# Start of Information shown

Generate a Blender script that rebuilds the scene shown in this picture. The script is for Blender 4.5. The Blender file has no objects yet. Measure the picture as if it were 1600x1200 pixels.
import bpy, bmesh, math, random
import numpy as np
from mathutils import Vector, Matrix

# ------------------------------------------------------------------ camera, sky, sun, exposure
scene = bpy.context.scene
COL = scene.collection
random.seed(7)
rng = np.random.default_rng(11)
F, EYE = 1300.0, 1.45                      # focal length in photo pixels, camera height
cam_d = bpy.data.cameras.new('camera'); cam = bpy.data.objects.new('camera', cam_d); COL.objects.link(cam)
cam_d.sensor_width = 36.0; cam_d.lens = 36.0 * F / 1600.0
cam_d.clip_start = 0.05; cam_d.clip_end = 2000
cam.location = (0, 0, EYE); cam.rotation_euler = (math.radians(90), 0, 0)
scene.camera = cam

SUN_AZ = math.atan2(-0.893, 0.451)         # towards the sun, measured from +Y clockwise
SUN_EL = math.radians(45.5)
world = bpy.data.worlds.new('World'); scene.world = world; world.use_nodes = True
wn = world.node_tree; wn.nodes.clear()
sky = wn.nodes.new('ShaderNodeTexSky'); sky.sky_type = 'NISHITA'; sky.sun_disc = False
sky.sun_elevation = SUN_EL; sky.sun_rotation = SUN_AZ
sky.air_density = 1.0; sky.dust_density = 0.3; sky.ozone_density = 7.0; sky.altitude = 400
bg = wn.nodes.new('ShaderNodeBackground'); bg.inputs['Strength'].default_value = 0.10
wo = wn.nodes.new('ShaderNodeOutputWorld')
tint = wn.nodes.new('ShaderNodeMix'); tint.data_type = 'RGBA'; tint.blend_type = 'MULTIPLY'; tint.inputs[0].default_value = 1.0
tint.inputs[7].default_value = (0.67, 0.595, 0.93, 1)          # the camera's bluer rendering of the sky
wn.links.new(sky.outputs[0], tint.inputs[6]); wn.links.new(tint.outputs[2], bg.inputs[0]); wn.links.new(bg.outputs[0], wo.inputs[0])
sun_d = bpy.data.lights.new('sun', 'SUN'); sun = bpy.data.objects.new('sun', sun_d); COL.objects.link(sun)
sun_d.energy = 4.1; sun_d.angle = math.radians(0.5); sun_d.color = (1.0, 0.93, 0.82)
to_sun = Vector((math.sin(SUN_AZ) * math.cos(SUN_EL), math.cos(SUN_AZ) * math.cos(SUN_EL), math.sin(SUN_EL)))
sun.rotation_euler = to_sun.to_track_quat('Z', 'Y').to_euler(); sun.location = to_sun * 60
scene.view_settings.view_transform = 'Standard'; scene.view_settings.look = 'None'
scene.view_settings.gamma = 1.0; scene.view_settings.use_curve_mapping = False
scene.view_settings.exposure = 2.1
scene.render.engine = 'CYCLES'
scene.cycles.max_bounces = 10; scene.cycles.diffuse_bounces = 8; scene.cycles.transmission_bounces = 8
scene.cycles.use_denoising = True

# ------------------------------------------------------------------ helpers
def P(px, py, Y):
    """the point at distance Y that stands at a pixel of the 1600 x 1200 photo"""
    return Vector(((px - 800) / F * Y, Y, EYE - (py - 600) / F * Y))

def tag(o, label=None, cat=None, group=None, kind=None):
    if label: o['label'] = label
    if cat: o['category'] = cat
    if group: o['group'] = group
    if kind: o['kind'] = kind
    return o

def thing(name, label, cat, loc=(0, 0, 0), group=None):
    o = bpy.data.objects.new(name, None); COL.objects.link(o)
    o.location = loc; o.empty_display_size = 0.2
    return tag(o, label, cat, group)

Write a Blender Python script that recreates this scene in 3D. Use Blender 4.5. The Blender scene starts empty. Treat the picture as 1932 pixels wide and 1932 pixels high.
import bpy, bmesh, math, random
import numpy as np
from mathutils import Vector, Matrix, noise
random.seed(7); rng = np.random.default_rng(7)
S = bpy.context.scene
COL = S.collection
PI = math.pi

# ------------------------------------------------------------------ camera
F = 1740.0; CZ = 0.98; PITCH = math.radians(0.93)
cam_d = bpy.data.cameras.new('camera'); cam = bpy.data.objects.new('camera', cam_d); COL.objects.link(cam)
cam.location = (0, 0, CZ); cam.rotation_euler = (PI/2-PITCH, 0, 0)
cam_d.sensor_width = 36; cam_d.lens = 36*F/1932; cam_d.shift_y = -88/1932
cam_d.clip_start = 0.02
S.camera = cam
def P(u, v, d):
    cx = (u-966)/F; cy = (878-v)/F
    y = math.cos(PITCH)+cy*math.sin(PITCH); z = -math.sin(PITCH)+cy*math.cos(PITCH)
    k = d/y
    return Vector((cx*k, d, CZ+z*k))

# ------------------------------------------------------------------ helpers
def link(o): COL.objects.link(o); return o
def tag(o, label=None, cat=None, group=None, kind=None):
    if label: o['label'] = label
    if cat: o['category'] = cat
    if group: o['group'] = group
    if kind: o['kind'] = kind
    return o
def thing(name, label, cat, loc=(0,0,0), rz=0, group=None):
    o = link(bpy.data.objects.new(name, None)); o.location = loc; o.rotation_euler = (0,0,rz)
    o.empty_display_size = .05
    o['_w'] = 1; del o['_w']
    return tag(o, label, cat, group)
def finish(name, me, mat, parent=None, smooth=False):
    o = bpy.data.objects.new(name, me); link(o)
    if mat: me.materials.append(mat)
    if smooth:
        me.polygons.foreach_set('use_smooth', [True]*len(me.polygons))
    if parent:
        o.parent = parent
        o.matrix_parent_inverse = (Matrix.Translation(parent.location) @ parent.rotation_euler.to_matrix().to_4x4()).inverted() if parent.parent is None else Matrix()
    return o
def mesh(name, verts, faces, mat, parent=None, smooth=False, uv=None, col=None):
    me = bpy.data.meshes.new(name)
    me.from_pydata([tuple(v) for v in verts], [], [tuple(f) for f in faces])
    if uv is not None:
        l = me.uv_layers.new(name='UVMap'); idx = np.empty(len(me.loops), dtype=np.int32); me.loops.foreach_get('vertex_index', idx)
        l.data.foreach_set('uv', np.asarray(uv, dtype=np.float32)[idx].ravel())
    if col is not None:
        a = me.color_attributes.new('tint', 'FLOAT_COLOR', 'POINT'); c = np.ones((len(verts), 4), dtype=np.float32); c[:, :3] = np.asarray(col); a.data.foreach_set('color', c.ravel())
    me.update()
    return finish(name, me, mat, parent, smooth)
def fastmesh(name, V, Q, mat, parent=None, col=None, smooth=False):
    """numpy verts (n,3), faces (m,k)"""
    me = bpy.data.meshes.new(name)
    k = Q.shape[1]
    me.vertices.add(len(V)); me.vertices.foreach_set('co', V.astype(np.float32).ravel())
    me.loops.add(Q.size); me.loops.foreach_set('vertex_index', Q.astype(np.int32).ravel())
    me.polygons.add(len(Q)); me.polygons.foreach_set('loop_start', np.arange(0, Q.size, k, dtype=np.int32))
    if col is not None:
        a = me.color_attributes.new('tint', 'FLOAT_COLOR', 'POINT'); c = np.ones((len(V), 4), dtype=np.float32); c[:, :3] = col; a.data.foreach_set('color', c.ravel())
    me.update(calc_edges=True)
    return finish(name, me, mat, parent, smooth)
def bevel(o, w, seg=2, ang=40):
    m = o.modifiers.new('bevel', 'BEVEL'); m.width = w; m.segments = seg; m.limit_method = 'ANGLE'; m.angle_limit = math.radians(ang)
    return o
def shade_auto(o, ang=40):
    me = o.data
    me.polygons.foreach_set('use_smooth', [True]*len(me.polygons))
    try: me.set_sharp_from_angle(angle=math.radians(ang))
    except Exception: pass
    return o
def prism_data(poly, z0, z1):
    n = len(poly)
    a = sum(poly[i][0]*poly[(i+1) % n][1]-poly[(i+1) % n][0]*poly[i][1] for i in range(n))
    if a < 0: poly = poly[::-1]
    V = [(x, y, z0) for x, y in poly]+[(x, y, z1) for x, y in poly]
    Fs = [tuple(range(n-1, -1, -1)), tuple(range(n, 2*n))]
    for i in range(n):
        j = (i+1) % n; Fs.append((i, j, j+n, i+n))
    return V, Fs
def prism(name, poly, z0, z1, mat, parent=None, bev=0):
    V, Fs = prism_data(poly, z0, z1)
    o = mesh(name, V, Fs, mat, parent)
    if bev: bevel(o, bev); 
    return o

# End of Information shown

Given exercise:
Each line from the one bearing "Write a Blender" through the one bearing "return Vector((cx*k, d, CZ+z*k))" is to be duplicated without change; all remaining lines are to be left out.

Written solution:
Write a Blender Python script that recreates this scene in 3D. Use Blender 4.5. The Blender scene starts empty. Treat the picture as 1932 pixels wide and 1932 pixels high.
import bpy, bmesh, math, random
import numpy as np
from mathutils import Vector, Matrix, noise
random.seed(7); rng = np.random.default_rng(7)
S = bpy.context.scene
COL = S.collection
PI = math.pi

# ------------------------------------------------------------------ camera
F = 1740.0; CZ = 0.98; PITCH = math.radians(0.93)
cam_d = bpy.data.cameras.new('camera'); cam = bpy.data.objects.new('camera', cam_d); COL.objects.link(cam)
cam.location = (0, 0, CZ); cam.rotation_euler = (PI/2-PITCH, 0, 0)
cam_d.sensor_width = 36; cam_d.lens = 36*F/1932; cam_d.shift_y = -88/1932
cam_d.clip_start = 0.02
S.camera = cam
def P(u, v, d):
    cx = (u-966)/F; cy = (878-v)/F
    y = math.cos(PITCH)+cy*math.sin(PITCH); z = -math.sin(PITCH)+cy*math.cos(PITCH)
    k = d/y
    return Vector((cx*k, d, CZ+z*k))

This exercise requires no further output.